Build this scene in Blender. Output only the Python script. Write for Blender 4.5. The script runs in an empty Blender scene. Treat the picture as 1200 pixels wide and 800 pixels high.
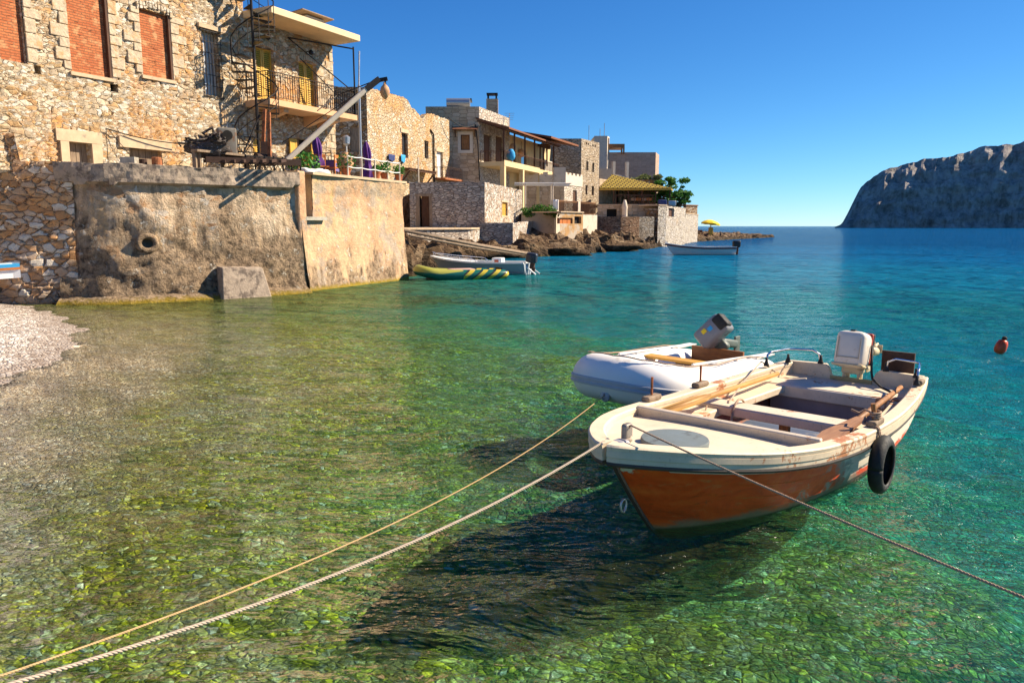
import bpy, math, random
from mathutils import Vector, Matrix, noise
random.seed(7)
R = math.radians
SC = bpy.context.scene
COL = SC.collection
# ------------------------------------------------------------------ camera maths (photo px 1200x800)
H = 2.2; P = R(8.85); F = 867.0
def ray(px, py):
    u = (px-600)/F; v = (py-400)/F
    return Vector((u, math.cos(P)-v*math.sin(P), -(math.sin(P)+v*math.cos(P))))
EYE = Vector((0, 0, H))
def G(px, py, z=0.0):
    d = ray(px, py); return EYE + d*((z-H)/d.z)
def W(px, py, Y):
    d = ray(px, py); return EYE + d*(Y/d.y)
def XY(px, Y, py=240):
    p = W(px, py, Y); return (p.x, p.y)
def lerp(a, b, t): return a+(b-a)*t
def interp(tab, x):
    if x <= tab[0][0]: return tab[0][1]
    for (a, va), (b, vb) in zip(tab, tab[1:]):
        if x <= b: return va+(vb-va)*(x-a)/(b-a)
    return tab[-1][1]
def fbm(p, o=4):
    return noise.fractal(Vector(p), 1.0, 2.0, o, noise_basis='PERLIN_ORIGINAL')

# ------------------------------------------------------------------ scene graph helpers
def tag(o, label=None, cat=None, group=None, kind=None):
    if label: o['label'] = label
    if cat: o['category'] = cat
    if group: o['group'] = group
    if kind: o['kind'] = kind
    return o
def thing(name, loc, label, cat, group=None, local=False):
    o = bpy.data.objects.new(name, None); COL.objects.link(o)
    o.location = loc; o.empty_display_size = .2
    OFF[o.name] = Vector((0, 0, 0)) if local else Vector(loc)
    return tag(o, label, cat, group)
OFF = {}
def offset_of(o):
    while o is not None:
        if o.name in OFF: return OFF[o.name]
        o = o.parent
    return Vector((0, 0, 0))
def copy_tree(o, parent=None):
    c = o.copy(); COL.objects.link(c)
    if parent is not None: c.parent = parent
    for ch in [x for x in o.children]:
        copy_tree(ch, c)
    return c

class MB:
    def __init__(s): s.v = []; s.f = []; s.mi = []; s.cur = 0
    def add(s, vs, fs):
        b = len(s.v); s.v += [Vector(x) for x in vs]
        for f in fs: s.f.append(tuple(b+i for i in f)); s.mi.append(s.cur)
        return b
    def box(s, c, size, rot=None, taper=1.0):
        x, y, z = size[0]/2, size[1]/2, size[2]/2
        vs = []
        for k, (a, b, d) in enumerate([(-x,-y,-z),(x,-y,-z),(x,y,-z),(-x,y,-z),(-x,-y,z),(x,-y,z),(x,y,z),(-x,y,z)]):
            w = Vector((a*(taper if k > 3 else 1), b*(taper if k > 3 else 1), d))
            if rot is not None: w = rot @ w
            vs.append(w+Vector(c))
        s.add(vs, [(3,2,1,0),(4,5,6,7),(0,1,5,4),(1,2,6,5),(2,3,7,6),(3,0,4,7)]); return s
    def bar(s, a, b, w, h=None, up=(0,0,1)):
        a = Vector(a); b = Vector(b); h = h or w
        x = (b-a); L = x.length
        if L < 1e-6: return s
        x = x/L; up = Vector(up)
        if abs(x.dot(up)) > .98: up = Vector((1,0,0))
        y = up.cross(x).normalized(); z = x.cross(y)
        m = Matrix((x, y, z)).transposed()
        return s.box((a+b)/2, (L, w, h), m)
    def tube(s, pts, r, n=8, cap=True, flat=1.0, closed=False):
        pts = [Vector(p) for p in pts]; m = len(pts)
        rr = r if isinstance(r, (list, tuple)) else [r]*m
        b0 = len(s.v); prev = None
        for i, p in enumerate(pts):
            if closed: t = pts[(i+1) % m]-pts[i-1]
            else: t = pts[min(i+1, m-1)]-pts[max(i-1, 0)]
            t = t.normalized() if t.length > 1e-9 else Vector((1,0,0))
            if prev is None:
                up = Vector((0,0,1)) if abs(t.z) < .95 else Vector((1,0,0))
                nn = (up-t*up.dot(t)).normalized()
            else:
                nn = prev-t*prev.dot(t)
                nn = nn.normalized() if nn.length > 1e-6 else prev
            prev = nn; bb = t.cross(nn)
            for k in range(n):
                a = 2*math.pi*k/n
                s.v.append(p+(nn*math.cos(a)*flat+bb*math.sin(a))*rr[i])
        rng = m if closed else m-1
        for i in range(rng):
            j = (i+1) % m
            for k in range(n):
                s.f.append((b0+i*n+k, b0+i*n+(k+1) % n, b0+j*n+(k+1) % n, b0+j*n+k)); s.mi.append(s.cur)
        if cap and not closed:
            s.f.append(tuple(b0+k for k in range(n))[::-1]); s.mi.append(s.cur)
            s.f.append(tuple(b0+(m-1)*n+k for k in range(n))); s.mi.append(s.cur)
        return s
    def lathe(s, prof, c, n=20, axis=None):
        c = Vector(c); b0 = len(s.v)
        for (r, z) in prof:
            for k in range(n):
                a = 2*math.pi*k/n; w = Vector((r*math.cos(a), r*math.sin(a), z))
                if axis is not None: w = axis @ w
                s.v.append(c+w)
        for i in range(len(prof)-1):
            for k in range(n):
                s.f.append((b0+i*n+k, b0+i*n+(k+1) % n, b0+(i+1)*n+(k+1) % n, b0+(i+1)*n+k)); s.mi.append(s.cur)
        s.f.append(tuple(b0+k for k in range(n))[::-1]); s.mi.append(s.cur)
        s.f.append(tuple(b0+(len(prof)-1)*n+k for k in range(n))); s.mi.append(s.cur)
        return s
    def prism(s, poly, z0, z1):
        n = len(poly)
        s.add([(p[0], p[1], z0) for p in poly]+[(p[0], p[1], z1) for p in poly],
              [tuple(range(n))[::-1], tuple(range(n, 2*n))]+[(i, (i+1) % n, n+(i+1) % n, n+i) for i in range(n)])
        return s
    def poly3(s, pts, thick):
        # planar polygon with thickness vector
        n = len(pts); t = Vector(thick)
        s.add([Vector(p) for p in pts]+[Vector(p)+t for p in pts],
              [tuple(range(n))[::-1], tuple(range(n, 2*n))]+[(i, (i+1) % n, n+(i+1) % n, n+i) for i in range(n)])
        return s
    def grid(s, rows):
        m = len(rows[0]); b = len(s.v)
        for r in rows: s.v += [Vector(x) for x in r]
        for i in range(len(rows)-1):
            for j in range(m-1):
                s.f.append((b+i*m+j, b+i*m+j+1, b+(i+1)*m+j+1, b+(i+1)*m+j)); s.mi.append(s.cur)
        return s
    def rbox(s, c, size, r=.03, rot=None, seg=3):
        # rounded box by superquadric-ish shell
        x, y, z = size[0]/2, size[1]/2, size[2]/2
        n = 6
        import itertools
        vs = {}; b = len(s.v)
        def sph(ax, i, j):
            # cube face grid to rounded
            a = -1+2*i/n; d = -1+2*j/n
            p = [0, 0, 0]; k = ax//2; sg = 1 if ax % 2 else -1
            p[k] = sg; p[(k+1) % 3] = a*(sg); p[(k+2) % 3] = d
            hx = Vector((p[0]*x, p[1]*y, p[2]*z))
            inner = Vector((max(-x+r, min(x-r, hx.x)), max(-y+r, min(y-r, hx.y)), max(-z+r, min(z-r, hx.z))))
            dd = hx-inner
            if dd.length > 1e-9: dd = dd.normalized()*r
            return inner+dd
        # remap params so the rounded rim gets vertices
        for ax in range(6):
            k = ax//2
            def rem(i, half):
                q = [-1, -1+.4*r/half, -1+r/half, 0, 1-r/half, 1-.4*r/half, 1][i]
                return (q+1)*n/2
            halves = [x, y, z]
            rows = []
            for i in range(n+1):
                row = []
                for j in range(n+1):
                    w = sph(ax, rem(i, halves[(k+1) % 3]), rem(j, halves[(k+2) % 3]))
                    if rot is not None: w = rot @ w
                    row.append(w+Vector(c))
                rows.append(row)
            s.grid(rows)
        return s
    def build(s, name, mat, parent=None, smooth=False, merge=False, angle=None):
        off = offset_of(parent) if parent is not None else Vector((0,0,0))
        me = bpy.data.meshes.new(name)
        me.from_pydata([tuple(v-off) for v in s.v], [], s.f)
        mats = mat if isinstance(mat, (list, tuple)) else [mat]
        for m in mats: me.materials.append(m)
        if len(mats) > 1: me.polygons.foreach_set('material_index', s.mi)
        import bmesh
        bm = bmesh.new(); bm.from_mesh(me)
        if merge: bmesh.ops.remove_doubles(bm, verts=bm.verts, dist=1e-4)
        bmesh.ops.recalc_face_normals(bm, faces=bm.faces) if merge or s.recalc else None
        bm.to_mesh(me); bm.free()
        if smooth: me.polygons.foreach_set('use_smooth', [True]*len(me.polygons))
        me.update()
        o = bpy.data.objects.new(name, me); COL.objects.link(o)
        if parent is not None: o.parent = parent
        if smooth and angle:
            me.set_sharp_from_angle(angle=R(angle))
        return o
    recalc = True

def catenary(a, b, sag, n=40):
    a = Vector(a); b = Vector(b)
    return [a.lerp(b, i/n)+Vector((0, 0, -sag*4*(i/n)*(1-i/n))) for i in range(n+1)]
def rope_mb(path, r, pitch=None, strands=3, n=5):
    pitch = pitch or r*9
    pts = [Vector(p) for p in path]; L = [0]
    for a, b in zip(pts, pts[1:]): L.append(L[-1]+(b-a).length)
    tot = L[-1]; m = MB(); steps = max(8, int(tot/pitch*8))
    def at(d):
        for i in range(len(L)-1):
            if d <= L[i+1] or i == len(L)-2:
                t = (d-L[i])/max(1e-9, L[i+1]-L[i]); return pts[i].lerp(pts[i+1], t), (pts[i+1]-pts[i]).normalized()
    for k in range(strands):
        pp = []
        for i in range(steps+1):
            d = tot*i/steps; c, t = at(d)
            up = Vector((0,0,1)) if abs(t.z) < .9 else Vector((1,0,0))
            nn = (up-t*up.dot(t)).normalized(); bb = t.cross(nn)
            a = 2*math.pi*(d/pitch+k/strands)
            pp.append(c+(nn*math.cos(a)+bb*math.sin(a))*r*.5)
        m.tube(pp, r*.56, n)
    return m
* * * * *
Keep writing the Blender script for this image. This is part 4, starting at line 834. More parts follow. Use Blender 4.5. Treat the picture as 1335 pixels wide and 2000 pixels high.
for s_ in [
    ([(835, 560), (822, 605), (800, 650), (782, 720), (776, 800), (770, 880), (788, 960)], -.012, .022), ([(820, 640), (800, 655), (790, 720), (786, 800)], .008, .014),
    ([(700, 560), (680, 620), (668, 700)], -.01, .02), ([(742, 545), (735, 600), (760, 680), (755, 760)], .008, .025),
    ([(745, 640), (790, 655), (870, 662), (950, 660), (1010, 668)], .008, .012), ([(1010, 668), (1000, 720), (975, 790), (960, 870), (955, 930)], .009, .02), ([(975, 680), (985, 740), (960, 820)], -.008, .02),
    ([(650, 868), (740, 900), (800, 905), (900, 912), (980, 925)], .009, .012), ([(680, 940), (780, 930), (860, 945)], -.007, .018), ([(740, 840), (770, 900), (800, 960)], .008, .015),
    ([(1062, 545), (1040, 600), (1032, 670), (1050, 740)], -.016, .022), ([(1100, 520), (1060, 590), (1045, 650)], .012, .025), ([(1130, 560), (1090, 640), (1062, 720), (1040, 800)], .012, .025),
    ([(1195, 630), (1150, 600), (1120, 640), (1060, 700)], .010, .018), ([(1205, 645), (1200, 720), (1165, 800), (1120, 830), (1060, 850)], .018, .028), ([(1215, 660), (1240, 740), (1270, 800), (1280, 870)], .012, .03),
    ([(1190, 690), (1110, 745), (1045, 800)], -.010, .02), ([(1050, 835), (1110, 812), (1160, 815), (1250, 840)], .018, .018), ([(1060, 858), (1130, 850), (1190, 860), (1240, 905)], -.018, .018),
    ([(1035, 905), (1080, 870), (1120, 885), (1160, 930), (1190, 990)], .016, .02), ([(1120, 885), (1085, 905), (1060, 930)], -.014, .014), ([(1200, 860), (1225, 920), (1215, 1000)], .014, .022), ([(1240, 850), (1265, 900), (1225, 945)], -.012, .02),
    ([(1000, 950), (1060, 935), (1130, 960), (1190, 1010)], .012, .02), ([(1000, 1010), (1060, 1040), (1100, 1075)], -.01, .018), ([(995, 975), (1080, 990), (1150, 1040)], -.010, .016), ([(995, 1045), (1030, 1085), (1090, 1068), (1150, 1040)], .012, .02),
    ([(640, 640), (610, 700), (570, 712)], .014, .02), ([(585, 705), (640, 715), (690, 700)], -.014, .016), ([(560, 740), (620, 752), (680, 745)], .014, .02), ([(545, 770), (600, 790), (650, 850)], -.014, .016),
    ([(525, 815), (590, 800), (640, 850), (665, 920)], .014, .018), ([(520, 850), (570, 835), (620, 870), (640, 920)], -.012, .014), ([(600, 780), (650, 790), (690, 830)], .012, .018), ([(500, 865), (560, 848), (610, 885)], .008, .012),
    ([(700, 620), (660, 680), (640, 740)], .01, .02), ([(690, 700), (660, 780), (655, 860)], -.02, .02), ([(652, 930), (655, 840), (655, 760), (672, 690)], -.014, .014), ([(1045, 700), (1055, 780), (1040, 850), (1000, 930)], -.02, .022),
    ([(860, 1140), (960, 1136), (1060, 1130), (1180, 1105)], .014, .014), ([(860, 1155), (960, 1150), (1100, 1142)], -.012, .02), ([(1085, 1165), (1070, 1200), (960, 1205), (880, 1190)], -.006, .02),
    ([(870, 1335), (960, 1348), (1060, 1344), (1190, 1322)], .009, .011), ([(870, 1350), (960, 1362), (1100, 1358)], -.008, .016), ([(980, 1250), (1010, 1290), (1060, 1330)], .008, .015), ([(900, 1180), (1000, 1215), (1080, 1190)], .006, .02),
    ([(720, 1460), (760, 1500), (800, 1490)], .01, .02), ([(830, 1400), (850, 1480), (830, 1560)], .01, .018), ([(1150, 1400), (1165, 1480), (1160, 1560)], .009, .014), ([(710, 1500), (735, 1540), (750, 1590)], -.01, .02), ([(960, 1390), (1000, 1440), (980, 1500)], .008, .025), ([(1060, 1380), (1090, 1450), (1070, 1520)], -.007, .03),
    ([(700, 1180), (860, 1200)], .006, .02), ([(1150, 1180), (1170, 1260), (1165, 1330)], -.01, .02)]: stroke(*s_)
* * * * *
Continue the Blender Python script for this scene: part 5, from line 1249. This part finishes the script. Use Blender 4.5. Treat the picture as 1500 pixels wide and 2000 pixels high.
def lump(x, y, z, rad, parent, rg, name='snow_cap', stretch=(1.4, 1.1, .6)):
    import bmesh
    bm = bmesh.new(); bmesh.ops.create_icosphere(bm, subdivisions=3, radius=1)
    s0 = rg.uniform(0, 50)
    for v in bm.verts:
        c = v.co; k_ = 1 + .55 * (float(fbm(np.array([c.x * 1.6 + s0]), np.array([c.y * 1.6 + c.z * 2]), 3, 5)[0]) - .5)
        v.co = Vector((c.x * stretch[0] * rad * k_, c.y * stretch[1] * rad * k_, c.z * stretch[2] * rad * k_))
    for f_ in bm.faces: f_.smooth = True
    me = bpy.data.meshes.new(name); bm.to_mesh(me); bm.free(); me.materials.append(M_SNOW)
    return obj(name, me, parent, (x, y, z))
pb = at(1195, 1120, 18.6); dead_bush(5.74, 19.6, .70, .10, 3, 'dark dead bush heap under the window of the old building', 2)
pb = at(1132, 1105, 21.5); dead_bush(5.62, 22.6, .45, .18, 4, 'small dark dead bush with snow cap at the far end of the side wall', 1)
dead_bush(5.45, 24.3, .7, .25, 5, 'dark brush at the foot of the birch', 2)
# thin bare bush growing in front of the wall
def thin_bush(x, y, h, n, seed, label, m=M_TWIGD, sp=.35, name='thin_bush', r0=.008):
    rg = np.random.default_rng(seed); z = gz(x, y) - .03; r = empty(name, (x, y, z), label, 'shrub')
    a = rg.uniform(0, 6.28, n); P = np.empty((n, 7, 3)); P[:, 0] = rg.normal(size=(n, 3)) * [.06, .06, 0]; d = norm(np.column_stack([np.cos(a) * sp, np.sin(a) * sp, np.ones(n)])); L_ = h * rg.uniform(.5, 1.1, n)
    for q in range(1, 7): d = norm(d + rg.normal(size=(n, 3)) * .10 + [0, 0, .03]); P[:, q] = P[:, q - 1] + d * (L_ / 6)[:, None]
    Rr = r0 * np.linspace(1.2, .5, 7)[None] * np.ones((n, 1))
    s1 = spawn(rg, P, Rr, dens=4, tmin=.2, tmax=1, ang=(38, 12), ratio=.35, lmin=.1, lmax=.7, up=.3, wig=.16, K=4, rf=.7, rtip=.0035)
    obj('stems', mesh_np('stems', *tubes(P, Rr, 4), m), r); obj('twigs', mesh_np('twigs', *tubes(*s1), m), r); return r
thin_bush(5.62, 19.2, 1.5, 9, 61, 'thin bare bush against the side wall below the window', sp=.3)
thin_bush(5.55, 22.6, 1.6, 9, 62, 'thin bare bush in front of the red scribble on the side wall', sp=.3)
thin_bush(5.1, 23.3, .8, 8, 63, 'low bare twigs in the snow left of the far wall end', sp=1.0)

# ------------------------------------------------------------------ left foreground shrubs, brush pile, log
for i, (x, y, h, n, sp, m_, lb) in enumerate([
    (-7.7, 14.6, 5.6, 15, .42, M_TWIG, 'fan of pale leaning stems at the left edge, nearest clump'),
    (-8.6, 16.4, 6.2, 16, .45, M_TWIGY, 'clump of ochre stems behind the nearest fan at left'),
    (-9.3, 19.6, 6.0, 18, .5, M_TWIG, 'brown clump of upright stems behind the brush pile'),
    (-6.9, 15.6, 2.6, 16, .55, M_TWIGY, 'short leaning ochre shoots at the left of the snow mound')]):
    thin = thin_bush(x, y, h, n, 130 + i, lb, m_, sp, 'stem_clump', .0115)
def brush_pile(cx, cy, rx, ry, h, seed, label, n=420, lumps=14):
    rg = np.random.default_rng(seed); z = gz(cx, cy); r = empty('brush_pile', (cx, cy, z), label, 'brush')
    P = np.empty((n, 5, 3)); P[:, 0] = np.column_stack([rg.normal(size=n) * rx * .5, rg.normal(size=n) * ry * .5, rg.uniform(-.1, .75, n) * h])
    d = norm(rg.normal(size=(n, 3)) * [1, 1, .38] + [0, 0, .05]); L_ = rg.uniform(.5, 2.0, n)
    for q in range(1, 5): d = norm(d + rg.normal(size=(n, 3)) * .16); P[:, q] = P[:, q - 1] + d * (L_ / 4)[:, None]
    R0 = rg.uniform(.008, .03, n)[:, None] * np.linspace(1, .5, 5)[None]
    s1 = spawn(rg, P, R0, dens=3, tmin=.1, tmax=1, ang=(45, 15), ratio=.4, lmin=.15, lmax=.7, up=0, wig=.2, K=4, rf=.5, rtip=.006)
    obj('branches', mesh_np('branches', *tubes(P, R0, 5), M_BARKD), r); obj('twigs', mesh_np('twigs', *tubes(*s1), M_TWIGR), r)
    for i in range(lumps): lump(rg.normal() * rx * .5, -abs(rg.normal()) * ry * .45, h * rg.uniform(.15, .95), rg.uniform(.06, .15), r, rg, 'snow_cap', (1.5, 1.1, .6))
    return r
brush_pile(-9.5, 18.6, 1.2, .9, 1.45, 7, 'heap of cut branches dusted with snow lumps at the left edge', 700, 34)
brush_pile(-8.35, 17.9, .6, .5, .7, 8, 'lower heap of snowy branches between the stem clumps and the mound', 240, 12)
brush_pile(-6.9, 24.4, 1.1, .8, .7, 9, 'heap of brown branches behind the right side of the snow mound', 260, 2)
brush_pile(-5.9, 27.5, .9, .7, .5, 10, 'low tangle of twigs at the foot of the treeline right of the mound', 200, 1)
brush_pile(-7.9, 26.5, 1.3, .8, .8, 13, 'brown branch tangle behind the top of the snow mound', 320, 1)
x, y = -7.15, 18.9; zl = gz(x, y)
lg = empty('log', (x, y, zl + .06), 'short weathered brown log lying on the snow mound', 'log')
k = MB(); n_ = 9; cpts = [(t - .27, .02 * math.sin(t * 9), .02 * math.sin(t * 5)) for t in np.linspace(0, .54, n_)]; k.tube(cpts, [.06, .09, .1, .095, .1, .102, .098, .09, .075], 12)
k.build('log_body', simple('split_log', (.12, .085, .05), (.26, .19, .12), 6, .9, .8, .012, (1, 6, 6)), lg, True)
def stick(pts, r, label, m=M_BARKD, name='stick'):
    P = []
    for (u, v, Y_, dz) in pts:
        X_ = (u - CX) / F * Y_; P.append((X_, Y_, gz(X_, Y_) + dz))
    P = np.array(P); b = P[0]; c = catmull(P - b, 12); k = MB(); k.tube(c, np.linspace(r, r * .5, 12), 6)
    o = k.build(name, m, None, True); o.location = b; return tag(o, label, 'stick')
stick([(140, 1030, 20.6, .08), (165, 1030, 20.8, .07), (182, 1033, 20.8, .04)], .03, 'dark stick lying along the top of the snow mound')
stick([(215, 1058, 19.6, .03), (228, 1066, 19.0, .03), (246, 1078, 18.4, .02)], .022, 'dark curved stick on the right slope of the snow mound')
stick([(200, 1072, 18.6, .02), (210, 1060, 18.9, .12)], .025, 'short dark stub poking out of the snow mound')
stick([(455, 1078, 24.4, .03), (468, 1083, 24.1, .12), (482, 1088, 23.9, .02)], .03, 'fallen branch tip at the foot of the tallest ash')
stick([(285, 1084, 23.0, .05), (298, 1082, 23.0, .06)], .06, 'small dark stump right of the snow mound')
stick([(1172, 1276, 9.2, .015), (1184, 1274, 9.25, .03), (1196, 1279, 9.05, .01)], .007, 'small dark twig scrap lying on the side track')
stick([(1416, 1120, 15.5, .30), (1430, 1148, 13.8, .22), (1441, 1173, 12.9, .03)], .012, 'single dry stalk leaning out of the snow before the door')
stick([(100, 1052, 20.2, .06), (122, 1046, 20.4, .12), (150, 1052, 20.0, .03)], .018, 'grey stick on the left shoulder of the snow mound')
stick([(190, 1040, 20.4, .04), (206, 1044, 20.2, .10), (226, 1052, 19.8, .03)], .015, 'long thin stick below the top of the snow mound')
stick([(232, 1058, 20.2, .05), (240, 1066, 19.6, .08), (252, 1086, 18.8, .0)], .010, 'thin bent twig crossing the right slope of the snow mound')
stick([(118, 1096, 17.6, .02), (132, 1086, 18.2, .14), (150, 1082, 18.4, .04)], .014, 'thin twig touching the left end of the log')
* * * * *
◆ Stated goal:
Find the lines above that include the string "pixels" and copy them.

◆ Response:
Build this scene in Blender. Output only the Python script. Write for Blender 4.5. The script runs in an empty Blender scene. Treat the picture as 1200 pixels wide and 800 pixels high.
Keep writing the Blender script for this image. This is part 4, starting at line 834. More parts follow. Use Blender 4.5. Treat the picture as 1335 pixels wide and 2000 pixels high.
Continue the Blender Python script for this scene: part 5, from line 1249. This part finishes the script. Use Blender 4.5. Treat the picture as 1500 pixels wide and 2000 pixels high.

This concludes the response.